▶ INPUT DATA:

═══

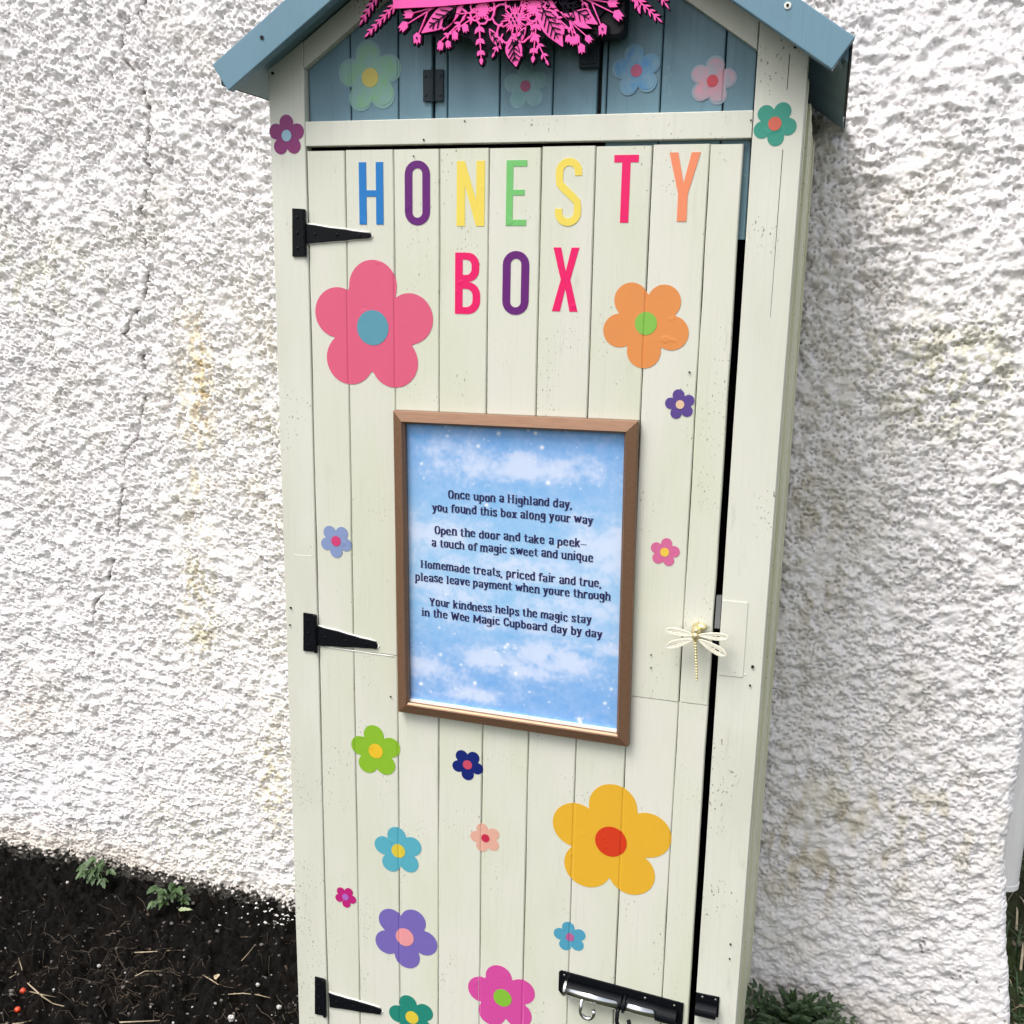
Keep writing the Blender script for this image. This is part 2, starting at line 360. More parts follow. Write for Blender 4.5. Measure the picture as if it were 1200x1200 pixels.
# ------------------------------------------------------------------ the cupboard
W_, DEP, ZBOT = .76, .545, -.05
ZD = 1.6205                                     # top of the door
CUP = empty('garden_cupboard', (.38, .27, ZBOT))
tag(CUP, 'tall cream wooden cupboard with grey blue gabled roof and rainbow letters on its door', 'cupboard')
def xz(px, py, Y=0.): return P(px, py, Y)
def plank(name, x0, x1, y0, y1, z0, z1, mat, parent, ch=.0014, wob=.0005, seg=12, ztopfn=None):
    mb = MB(); v = []; f = []
    jl = [random.uniform(-wob, wob) for _ in range(seg+1)]; jr = [random.uniform(-wob, wob) for _ in range(seg+1)]
    dy = random.uniform(-.0002, .0002)
    for i in range(seg+1):
        for (x, y) in ((x0+jl[i], y1), (x0+jl[i], y0+ch), (x0+jl[i]+ch, y0+dy), (x1-ch+jr[i], y0+dy), (x1+jr[i], y0+ch), (x1+jr[i], y1)):
            zt = z1 if ztopfn is None else ztopfn(x)
            v.append((x, y, z0+(zt-z0)*i/seg))
    for i in range(seg):
        for k in range(6):
            f.append((i*6+k, i*6+(k+1) % 6, (i+1)*6+(k+1) % 6, (i+1)*6+k))
    f += [tuple(range(6)), tuple(range(seg*6+5, seg*6-1, -1))]
    return mb.add(v, f).build(name, mat, parent)
SLOPE = math.tan(math.radians(33.9)); XM = .38
def roof_z(x, off=0.): return 2.018-off-abs(x-XM)*SLOPE     # top surface line of roof slabs
POSTX = [(0, .0572), (.6967, .76)]
# carcass: dark inner box
mb = MB()
mb.box(.012, .024, .02, DEP-.001, ZBOT, 1.72); mb.box(.736, .748, .02, DEP-.001, ZBOT, 1.72); mb.box(.0245, .7355, DEP-.02, DEP-.002, ZBOT, 1.72)
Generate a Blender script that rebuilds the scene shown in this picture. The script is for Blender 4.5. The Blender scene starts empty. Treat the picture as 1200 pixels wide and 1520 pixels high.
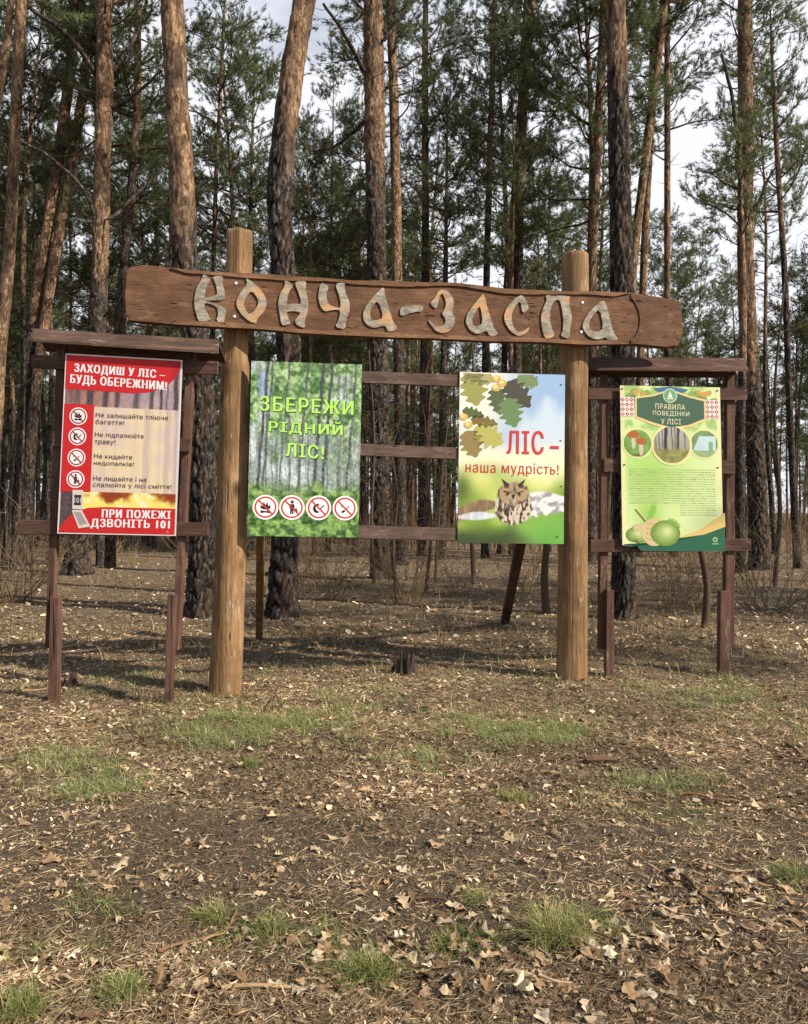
import bpy, bmesh, math, random
import numpy as np
from mathutils import Vector, noise as mnoise
from mathutils.geometry import tessellate_polygon, delaunay_2d_cdt

scene = bpy.context.scene
COL = scene.collection
# ------------------------------------------------------------------ camera, sky, sun, exposure
EYE, HZ, FPX = 1.55, 760.0, 1200.0
cam = bpy.data.cameras.new('camera')
cam.sensor_fit = 'HORIZONTAL'; cam.sensor_width = 36.0; cam.lens = 36.0
cam.clip_start = 0.05; cam.clip_end = 3000.0
camo = bpy.data.objects.new('camera', cam); COL.objects.link(camo)
camo.location = (0, 0, EYE); camo.rotation_euler = (math.radians(90), 0, 0)
scene.camera = camo

SUN_AZ, SUN_EL = math.radians(61), math.radians(35)      # sun behind the camera, to the right
world = bpy.data.worlds.new('World'); scene.world = world; world.use_nodes = True
nt = world.node_tree; nt.nodes.clear()
wo = nt.nodes.new('ShaderNodeOutputWorld'); bg = nt.nodes.new('ShaderNodeBackground')
sky = nt.nodes.new('ShaderNodeTexSky'); sky.sky_type = 'NISHITA'; sky.sun_disc = False
sky.sun_elevation = SUN_EL; sky.sun_rotation = math.pi - SUN_AZ
tc = nt.nodes.new('ShaderNodeTexCoord'); mp = nt.nodes.new('ShaderNodeMapping')
mp.inputs['Scale'].default_value = (1.0, 1.0, 2.6)
cn = nt.nodes.new('ShaderNodeTexNoise'); cn.inputs['Scale'].default_value = 2.6
cn.inputs['Detail'].default_value = 7; cn.inputs['Roughness'].default_value = 0.55
cr = nt.nodes.new('ShaderNodeValToRGB')
cr.color_ramp.elements[0].position = 0.16; cr.color_ramp.elements[1].position = 0.44
mx = nt.nodes.new('ShaderNodeMix'); mx.data_type = 'RGBA'
mx.inputs[7].default_value = (7.0, 7.1, 7.6, 1)           # sunlit cloud, in the sky texture's own units
nt.links.new(tc.outputs['Generated'], mp.inputs['Vector']); nt.links.new(mp.outputs[0], cn.inputs['Vector'])
sx = nt.nodes.new('ShaderNodeSeparateXYZ'); nt.links.new(tc.outputs['Generated'], sx.inputs[0])
me_ = nt.nodes.new('ShaderNodeMapRange'); me_.interpolation_type = 'SMOOTHSTEP'; me_.inputs['From Min'].default_value = 0.55; me_.inputs['From Max'].default_value = 0.80; me_.inputs['To Min'].default_value = 1.0; me_.inputs['To Max'].default_value = 0.12
nt.links.new(sx.outputs['Z'], me_.inputs['Value'])
my_ = nt.nodes.new('ShaderNodeMapRange'); my_.interpolation_type = 'SMOOTHSTEP'; my_.inputs['From Min'].default_value = -0.2; my_.inputs['From Max'].default_value = 0.35; my_.inputs['To Min'].default_value = 0.25; my_.inputs['To Max'].default_value = 1.0
nt.links.new(sx.outputs['Y'], my_.inputs['Value'])
m1_ = nt.nodes.new('ShaderNodeMath'); m1_.operation = 'MULTIPLY'; nt.links.new(me_.outputs[0], m1_.inputs[0]); nt.links.new(my_.outputs[0], m1_.inputs[1])
m2_ = nt.nodes.new('ShaderNodeMath'); m2_.operation = 'MULTIPLY'; nt.links.new(cr.outputs['Color'], m2_.inputs[0]); nt.links.new(m1_.outputs[0], m2_.inputs[1])
nt.links.new(cn.outputs['Fac'], cr.inputs['Fac']); nt.links.new(m2_.outputs[0], mx.inputs[0])
nt.links.new(sky.outputs[0], mx.inputs[6]); nt.links.new(mx.outputs[2], bg.inputs['Color'])
bg.inputs['Strength'].default_value = 0.10
nt.links.new(bg.outputs[0], wo.inputs['Surface'])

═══

▶ WRITTEN TASK: Please write out all of the material above without changing a word, and omit any pictures.

▶ WRITTEN RESPONSE:
Keep writing the Blender script for this image. This is part 2, starting at line 360. More parts follow. Write for Blender 4.5. Measure the picture as if it were 1200x1200 pixels.
# ------------------------------------------------------------------ the cupboard
W_, DEP, ZBOT = .76, .545, -.05
ZD = 1.6205                                     # top of the door
CUP = empty('garden_cupboard', (.38, .27, ZBOT))
tag(CUP, 'tall cream wooden cupboard with grey blue gabled roof and rainbow letters on its door', 'cupboard')
def xz(px, py, Y=0.): return P(px, py, Y)
def plank(name, x0, x1, y0, y1, z0, z1, mat, parent, ch=.0014, wob=.0005, seg=12, ztopfn=None):
    mb = MB(); v = []; f = []
    jl = [random.uniform(-wob, wob) for _ in range(seg+1)]; jr = [random.uniform(-wob, wob) for _ in range(seg+1)]
    dy = random.uniform(-.0002, .0002)
    for i in range(seg+1):
        for (x, y) in ((x0+jl[i], y1), (x0+jl[i], y0+ch), (x0+jl[i]+ch, y0+dy), (x1-ch+jr[i], y0+dy), (x1+jr[i], y0+ch), (x1+jr[i], y1)):
            zt = z1 if ztopfn is None else ztopfn(x)
            v.append((x, y, z0+(zt-z0)*i/seg))
    for i in range(seg):
        for k in range(6):
            f.append((i*6+k, i*6+(k+1) % 6, (i+1)*6+(k+1) % 6, (i+1)*6+k))
    f += [tuple(range(6)), tuple(range(seg*6+5, seg*6-1, -1))]
    return mb.add(v, f).build(name, mat, parent)
SLOPE = math.tan(math.radians(33.9)); XM = .38
def roof_z(x, off=0.): return 2.018-off-abs(x-XM)*SLOPE     # top surface line of roof slabs
POSTX = [(0, .0572), (.6967, .76)]
# carcass: dark inner box
mb = MB()
mb.box(.012, .024, .02, DEP-.001, ZBOT, 1.72); mb.box(.736, .748, .02, DEP-.001, ZBOT, 1.72); mb.box(.0245, .7355, DEP-.02, DEP-.002, ZBOT, 1.72)
Generate a Blender script that rebuilds the scene shown in this picture. The script is for Blender 4.5. The Blender scene starts empty. Treat the picture as 1200 pixels wide and 1520 pixels high.
import bpy, bmesh, math, random
import numpy as np
from mathutils import Vector, noise as mnoise
from mathutils.geometry import tessellate_polygon, delaunay_2d_cdt

scene = bpy.context.scene
COL = scene.collection
# ------------------------------------------------------------------ camera, sky, sun, exposure
EYE, HZ, FPX = 1.55, 760.0, 1200.0
cam = bpy.data.cameras.new('camera')
cam.sensor_fit = 'HORIZONTAL'; cam.sensor_width = 36.0; cam.lens = 36.0
cam.clip_start = 0.05; cam.clip_end = 3000.0
camo = bpy.data.objects.new('camera', cam); COL.objects.link(camo)
camo.location = (0, 0, EYE); camo.rotation_euler = (math.radians(90), 0, 0)
scene.camera = camo

SUN_AZ, SUN_EL = math.radians(61), math.radians(35)      # sun behind the camera, to the right
world = bpy.data.worlds.new('World'); scene.world = world; world.use_nodes = True
nt = world.node_tree; nt.nodes.clear()
wo = nt.nodes.new('ShaderNodeOutputWorld'); bg = nt.nodes.new('ShaderNodeBackground')
sky = nt.nodes.new('ShaderNodeTexSky'); sky.sky_type = 'NISHITA'; sky.sun_disc = False
sky.sun_elevation = SUN_EL; sky.sun_rotation = math.pi - SUN_AZ
tc = nt.nodes.new('ShaderNodeTexCoord'); mp = nt.nodes.new('ShaderNodeMapping')
mp.inputs['Scale'].default_value = (1.0, 1.0, 2.6)
cn = nt.nodes.new('ShaderNodeTexNoise'); cn.inputs['Scale'].default_value = 2.6
cn.inputs['Detail'].default_value = 7; cn.inputs['Roughness'].default_value = 0.55
cr = nt.nodes.new('ShaderNodeValToRGB')
cr.color_ramp.elements[0].position = 0.16; cr.color_ramp.elements[1].position = 0.44
mx = nt.nodes.new('ShaderNodeMix'); mx.data_type = 'RGBA'
mx.inputs[7].default_value = (7.0, 7.1, 7.6, 1)           # sunlit cloud, in the sky texture's own units
nt.links.new(tc.outputs['Generated'], mp.inputs['Vector']); nt.links.new(mp.outputs[0], cn.inputs['Vector'])
sx = nt.nodes.new('ShaderNodeSeparateXYZ'); nt.links.new(tc.outputs['Generated'], sx.inputs[0])
me_ = nt.nodes.new('ShaderNodeMapRange'); me_.interpolation_type = 'SMOOTHSTEP'; me_.inputs['From Min'].default_value = 0.55; me_.inputs['From Max'].default_value = 0.80; me_.inputs['To Min'].default_value = 1.0; me_.inputs['To Max'].default_value = 0.12
nt.links.new(sx.outputs['Z'], me_.inputs['Value'])
my_ = nt.nodes.new('ShaderNodeMapRange'); my_.interpolation_type = 'SMOOTHSTEP'; my_.inputs['From Min'].default_value = -0.2; my_.inputs['From Max'].default_value = 0.35; my_.inputs['To Min'].default_value = 0.25; my_.inputs['To Max'].default_value = 1.0
nt.links.new(sx.outputs['Y'], my_.inputs['Value'])
m1_ = nt.nodes.new('ShaderNodeMath'); m1_.operation = 'MULTIPLY'; nt.links.new(me_.outputs[0], m1_.inputs[0]); nt.links.new(my_.outputs[0], m1_.inputs[1])
m2_ = nt.nodes.new('ShaderNodeMath'); m2_.operation = 'MULTIPLY'; nt.links.new(cr.outputs['Color'], m2_.inputs[0]); nt.links.new(m1_.outputs[0], m2_.inputs[1])
nt.links.new(cn.outputs['Fac'], cr.inputs['Fac']); nt.links.new(m2_.outputs[0], mx.inputs[0])
nt.links.new(sky.outputs[0], mx.inputs[6]); nt.links.new(mx.outputs[2], bg.inputs['Color'])
bg.inputs['Strength'].default_value = 0.10
nt.links.new(bg.outputs[0], wo.inputs['Surface'])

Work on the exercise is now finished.